• Clarke Wallace


I hope I can remember the rest of the ditty. Let me try:

‘Spring has sprung the grass has riz, I wonder where the birdies is.” My mom would rhyme this off with her wonderful sense of humor.

Now this is the first morning when stepping out the door, you feel spring is almost here.

Almost because first thing in the morning there is a slight touch of cool in the air. Think what’s ahead and it can’t but bring a smile to our faces.

Not only that but there’s this patch of blue flowers clumped near us under the trees. Look close and there are buds on the branches around us.

It’s when one cannot help but wonder what wonderful things come back to life at this time of the year. How do those branches know when it is time to get to work?
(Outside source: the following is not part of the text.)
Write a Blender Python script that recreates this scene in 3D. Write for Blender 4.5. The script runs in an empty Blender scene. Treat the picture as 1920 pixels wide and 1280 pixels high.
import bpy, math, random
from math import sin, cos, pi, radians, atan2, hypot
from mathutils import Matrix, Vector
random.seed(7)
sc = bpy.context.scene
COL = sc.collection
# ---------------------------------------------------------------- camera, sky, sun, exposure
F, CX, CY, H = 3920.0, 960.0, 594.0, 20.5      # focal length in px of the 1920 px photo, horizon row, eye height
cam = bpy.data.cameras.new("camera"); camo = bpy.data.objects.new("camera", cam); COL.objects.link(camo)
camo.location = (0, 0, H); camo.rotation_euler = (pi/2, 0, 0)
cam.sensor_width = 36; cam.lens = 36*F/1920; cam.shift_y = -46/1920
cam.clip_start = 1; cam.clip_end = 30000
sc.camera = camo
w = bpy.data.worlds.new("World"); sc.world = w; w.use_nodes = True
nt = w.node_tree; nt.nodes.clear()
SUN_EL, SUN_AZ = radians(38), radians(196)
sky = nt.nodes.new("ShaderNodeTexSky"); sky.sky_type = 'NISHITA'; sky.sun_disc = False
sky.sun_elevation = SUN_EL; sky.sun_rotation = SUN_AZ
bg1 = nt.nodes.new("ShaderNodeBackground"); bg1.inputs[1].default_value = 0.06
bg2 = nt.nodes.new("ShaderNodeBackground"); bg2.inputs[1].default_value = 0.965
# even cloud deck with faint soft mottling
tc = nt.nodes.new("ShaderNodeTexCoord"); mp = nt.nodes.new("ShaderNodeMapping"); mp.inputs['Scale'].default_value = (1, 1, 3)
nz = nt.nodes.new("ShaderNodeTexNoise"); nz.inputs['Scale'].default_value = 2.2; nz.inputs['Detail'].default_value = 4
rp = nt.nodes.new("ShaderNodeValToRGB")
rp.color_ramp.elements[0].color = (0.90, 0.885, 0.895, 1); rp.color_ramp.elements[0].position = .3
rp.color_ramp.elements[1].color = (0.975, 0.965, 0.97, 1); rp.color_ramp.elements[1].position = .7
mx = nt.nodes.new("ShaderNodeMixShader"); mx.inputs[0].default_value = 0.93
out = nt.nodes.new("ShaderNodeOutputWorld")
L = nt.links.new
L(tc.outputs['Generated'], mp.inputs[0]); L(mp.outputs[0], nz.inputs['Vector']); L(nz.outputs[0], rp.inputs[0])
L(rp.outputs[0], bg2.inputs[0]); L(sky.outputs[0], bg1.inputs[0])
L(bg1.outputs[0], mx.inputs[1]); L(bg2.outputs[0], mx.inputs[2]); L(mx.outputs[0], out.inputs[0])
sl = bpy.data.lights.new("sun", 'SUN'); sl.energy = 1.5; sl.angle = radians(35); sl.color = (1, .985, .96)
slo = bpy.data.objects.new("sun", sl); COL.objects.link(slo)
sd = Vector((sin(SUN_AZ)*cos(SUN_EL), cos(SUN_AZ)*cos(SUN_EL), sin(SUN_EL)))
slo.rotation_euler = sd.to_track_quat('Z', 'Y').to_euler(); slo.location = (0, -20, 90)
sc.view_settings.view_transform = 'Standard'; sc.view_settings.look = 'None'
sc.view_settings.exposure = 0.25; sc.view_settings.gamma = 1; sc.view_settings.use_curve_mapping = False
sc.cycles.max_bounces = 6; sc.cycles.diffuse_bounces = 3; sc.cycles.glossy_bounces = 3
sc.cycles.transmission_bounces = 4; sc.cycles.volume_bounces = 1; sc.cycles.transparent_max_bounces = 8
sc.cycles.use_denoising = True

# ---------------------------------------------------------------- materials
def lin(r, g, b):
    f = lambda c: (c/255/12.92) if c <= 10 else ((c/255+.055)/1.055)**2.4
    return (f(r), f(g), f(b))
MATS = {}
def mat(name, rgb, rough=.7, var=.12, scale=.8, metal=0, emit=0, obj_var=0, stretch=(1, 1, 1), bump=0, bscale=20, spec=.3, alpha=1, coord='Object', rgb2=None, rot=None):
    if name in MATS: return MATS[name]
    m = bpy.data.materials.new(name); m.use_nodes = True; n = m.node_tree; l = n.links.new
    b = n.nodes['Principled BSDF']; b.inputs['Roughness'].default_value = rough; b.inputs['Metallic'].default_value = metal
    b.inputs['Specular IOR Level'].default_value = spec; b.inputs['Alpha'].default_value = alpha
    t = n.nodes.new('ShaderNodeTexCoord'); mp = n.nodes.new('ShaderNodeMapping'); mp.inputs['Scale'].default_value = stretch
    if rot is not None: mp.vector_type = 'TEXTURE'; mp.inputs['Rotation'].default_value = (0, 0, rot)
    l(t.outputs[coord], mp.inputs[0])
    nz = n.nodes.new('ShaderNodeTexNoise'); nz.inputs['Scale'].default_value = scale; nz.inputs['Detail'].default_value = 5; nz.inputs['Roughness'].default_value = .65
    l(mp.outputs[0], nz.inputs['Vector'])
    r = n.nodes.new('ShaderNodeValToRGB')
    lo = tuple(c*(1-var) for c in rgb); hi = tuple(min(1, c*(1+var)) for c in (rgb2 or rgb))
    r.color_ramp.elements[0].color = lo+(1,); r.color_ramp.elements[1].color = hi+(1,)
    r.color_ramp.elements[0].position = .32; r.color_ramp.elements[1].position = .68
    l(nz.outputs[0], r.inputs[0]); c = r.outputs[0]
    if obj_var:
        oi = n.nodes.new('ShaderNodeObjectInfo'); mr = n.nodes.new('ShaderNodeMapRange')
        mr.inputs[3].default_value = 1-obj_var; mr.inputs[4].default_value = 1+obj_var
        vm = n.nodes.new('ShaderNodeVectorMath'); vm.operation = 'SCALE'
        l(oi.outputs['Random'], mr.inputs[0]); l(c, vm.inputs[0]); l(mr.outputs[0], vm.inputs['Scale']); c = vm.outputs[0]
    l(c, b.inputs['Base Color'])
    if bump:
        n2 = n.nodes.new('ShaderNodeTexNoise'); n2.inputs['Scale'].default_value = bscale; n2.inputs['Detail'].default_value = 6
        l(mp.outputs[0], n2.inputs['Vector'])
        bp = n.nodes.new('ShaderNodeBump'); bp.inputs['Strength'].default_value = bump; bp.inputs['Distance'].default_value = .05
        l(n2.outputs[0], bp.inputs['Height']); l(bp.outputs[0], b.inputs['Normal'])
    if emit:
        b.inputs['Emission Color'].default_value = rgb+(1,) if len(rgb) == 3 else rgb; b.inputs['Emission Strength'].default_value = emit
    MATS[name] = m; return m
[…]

What comes up from the ground inside them that gives them life? Trees, bushes, even weeds are coming alive before our eyes.

Leaves will come next. These will block out house perched up on the other side of Clarence Street and we'll be alone on our wooded hill for the next six months.

Author’s comment: Amazing to think I used to camp on this wooded hill when I was a kid. I’d pack up my sleeping bag telling my mother I’d be gone over night. She would wrap her arms around me and give me a tight hug. She’d say, “See you tomorrow.”

I must have been close to ten years old. It never dawned on me that she'd worry about me going off into the night. Years later I learned she did but I’d be the last to know. She was Louise Burritt Lockhart from the uppity Rosedale area in Toronto when she met my dad. He was a clergyman from the small town of Woodbridge, Ontario. Amen to that.